Horace Mann Placement

I have been visiting a first grade classroom on Tuesday afternoons and a third grade classroom on Thursday afternoons. I'm doing my best to remain open minded, and to tell myself that I don't know anything about running an elementary school classroom and have forgotten pretty much everything about being a member of one, but there is such a shocking lack of student constructed learning. Everything so structured and discipline centered. Perhaps that's how students at that age need to learn? And in classrooms with 25 plus students, the kids who are above just following orders can be few and far betweens so perhaps they just have to put up with it?

The first grade classroom I have visited only twice, being sick last week and unable to go, so I met a substitute teacher on my first day and the regular teacher my second. Both asked students to be quiet about every four minutes and spoke loudly and often with an irritated tone to the students at large. Ms. Schwartz called a student annoying and warned the students against "making a big fat mess" of their writing projects. She just mean sometimes, I only truly heard her speak very gently when she was reading the students a story and asking them questions about it as she went.

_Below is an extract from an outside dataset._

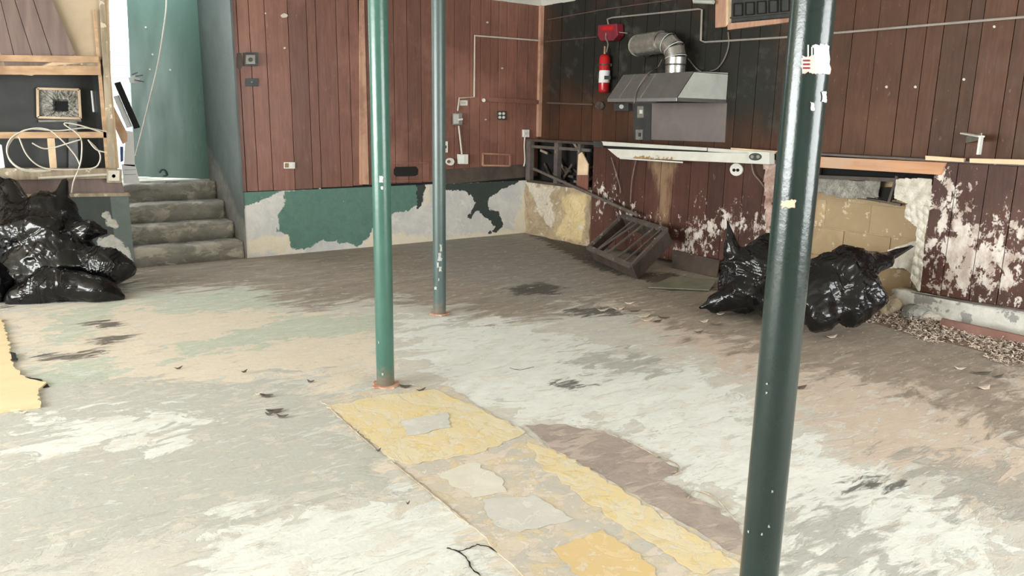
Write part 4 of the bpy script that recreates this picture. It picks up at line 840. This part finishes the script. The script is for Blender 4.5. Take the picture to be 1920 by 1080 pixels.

In the first grade classroom students are asked to sit still, be quiet, raise their hands, and follow instructions. The only constructivism I saw was in students trying to spell out words correctly on their own by sounding it out or using their word board (an alphabet with what I assume are past spelling words listed under the letter they start with, it's on the wall in the back of the room) that I assume builds off of past knowledge or vocabulary. They aren't presented problems to solve on their own.

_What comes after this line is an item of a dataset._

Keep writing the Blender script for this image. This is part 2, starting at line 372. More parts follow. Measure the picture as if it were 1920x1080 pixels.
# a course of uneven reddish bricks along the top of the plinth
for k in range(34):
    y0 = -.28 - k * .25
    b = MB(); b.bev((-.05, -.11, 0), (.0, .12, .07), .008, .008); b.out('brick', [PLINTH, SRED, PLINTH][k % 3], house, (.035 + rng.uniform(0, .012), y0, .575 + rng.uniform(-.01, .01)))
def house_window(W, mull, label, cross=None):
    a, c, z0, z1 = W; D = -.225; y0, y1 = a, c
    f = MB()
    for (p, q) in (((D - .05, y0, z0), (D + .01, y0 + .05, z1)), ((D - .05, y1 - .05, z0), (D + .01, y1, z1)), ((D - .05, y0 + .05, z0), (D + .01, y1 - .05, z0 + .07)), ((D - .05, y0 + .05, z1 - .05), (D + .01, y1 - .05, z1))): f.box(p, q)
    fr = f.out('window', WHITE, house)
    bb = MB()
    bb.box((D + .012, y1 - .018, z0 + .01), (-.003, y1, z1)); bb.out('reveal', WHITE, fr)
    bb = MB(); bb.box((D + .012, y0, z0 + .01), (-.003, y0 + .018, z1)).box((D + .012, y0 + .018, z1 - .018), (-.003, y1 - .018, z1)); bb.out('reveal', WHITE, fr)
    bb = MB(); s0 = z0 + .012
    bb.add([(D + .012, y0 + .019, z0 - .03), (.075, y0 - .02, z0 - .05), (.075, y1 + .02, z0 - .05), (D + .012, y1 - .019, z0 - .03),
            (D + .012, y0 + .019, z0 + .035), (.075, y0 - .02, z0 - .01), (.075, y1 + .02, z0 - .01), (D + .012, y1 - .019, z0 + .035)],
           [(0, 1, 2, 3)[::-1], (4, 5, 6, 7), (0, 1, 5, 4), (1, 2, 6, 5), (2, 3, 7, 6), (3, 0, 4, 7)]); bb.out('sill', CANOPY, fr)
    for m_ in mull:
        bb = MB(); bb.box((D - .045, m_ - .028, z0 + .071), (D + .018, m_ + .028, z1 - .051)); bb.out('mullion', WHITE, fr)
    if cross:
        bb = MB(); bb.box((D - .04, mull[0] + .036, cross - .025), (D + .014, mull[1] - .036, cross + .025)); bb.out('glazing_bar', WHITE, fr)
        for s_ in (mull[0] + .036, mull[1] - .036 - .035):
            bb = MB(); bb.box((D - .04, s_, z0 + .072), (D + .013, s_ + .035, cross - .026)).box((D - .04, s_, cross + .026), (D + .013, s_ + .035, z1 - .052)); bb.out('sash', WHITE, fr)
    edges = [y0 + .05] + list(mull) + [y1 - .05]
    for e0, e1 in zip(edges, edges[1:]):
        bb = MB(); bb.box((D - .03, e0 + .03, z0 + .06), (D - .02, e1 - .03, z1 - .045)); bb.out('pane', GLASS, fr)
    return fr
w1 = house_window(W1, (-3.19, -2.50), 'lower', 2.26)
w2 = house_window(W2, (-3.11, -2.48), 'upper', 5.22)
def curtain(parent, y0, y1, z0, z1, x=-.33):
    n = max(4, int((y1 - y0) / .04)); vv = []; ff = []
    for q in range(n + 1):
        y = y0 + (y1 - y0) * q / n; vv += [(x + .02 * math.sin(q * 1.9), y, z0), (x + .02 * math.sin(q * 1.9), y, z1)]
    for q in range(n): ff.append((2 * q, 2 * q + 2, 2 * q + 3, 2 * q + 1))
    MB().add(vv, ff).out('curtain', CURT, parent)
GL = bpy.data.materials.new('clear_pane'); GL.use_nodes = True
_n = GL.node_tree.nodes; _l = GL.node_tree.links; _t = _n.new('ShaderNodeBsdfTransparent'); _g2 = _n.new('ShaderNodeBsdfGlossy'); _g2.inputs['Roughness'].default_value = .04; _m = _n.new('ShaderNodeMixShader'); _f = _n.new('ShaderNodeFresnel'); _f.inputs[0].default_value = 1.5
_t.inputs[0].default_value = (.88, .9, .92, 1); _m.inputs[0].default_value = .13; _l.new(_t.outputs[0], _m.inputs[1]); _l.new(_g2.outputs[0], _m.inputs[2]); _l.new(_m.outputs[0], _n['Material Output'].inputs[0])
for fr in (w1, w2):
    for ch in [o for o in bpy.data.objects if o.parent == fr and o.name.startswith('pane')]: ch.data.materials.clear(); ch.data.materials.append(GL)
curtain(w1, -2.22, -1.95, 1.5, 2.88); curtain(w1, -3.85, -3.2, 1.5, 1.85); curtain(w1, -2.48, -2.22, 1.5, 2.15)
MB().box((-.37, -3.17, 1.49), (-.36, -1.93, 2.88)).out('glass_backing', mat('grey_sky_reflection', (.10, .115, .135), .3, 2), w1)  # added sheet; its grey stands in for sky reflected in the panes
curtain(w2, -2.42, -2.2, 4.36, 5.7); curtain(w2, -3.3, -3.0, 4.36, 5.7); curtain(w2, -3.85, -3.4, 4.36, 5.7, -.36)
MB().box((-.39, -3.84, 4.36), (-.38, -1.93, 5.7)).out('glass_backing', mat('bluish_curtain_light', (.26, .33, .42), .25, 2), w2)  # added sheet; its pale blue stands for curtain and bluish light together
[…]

Neither is the third grade classroom, it's all instruction and I'm just set loose on both classrooms. I'm told to walk around, look over shoulders, offer help when needed, answer spelling questions, and I'm not told what not to do, how to speak, which students to push, which students to give extra help, and I feel like I'm going to do more damage than good. On tuesday this week the students were doing non-fiction books on sea turtles and apparently it was writing standard assessment and I wasn't sure how much help I could give or when to keep my mouth shut. In general they seem excited to see me, only one girl wouldn't look at me when I bent down to ehlp her with spelling. The rest are very chatty when I stop by their desks and are excited about a new face.

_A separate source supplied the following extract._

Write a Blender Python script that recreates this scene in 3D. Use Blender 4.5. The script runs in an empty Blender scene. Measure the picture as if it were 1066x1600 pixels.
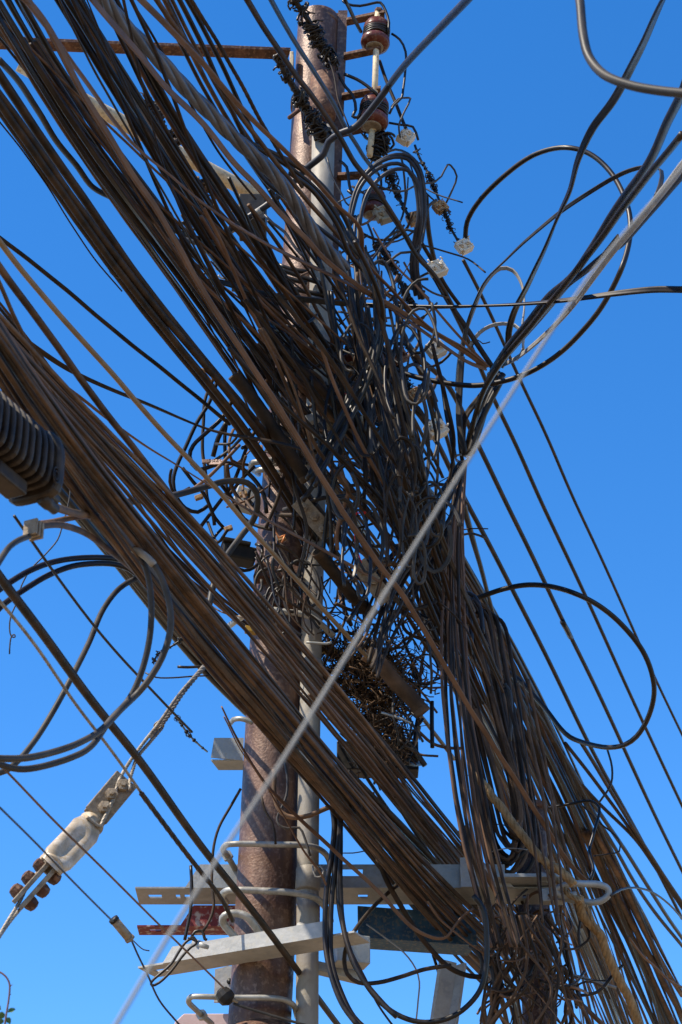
import bpy, math, random
import numpy as np
from mathutils import Vector
S = bpy.context.scene
COL = S.collection
RAD = math.radians

# ---------------------------------------------------------------- camera
PITCH = RAD(30.0)
FPX = 800 / math.tan(RAD(14.0))           # focal length in photo pixels (photo 1066 x 1600)
CAMZ = 1.6
cam_d = bpy.data.cameras.new('camera')
cam = bpy.data.objects.new('camera', cam_d)
COL.objects.link(cam)
cam.location = (0, 0, CAMZ)
cam.rotation_euler = (RAD(90) + PITCH, 0, 0)
cam_d.sensor_fit = 'VERTICAL'
cam_d.sensor_height = 36
cam_d.lens = 18 / math.tan(RAD(14.0))
cam_d.clip_start = 0.05
cam_d.clip_end = 3000
cam_d.dof.use_dof = True
cam_d.dof.focus_distance = 10.0
cam_d.dof.aperture_fstop = 9.5
S.camera = cam
# ---------------------------------------------------------------- sky, sun, exposure
SUN_EL, SUN_AZ = RAD(54), RAD(246)
w = bpy.data.worlds.new("World")
S.world = w
w.use_nodes = True
nt = w.node_tree
bg = nt.nodes['Background']
sky = nt.nodes.new('ShaderNodeTexSky')
sky.sky_type = 'NISHITA'
sky.sun_disc = False
sky.sun_elevation = SUN_EL
sky.sun_rotation = SUN_AZ
sky.altitude = 300
sky.air_density = 0.9
sky.dust_density = 0.0
sky.ozone_density = 3.0
hs = nt.nodes.new('ShaderNodeHueSaturation')
hs.inputs['Saturation'].default_value = 1.32
hs.inputs['Hue'].default_value = 0.504
nt.links.new(sky.outputs[0], hs.inputs['Color'])
nt.links.new(hs.outputs[0], bg.inputs['Color'])
bg.inputs['Strength'].default_value = 0.146
sd = bpy.data.lights.new('sun', 'SUN')
sun = bpy.data.objects.new('sun', sd)
COL.objects.link(sun)
sd.energy = 4.3
sd.angle = RAD(0.53)
sd.color = (1, 0.9, 0.74)
to_sun = Vector((math.sin(SUN_AZ) * math.cos(SUN_EL), math.cos(SUN_AZ) * math.cos(SUN_EL), math.sin(SUN_EL)))
sun.rotation_euler = to_sun.to_track_quat('Z', 'Y').to_euler()
sun.location = (-10, -6, 20)
S.view_settings.view_transform = 'Standard'
S.view_settings.look = 'None'
S.view_settings.exposure = 0.95
S.view_settings.gamma = 1.0
S.cycles.max_bounces = 6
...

The third grade classroom I feel a little more at ease in because the students are more competent in helping one another and telling me what their teacher normally does when I help them. I worked with a group of four on a social studies story today and I quite enjoyed it. I even solved my first squabble and found a motivational tool. The little room we went to had one swivel chair and the rest were hard plastic desk chairs and they argued over who got to sit there, so I said we would switch chairs every time we turned a page, so they had to focus on getting through the material. We took turns reading aloud, went over vocab words, and talked about how we help our communities (the theme of the chapter). When Ms. Dahl, their teacher, announced a group would get to work out in the hall with me, the entire class raised their hands, hoping to be called on to come out. That was exciting. Still, everything is very methodical. This is how you study the vocab words, this is how you do your handwriting, this is how we share with the group, this is how we...at the very least they have art projects going on. Last week they decorated cups, and they do something new every week, that is creative though still not constructivst.

They wrote poems earlier in the day which I got to correct, and felt ill prepared to grade third grade poetry. I was to correct spelling and give suggestions, "use more describing words, use more beautiful language." I didn't know when to disapprove or be impressed, I have no idea what the average poetry skills are for this age. I felt very arbitrary when giving suggestions and comments. Ms. Dahl doesn't seem uncomfortable at all asking me to grade things which are subjective, however. I've also graded tests for her which had open ended answers and she'll give me examples of good ones and then just let me grade the tests on my own. It's good experience, and I understand she isn't my teacher. But I feel like it would be better for me and the students if someone was looking over my shoulder as I graded their tests. Oh well, I'll just do my best and ask frequent questions.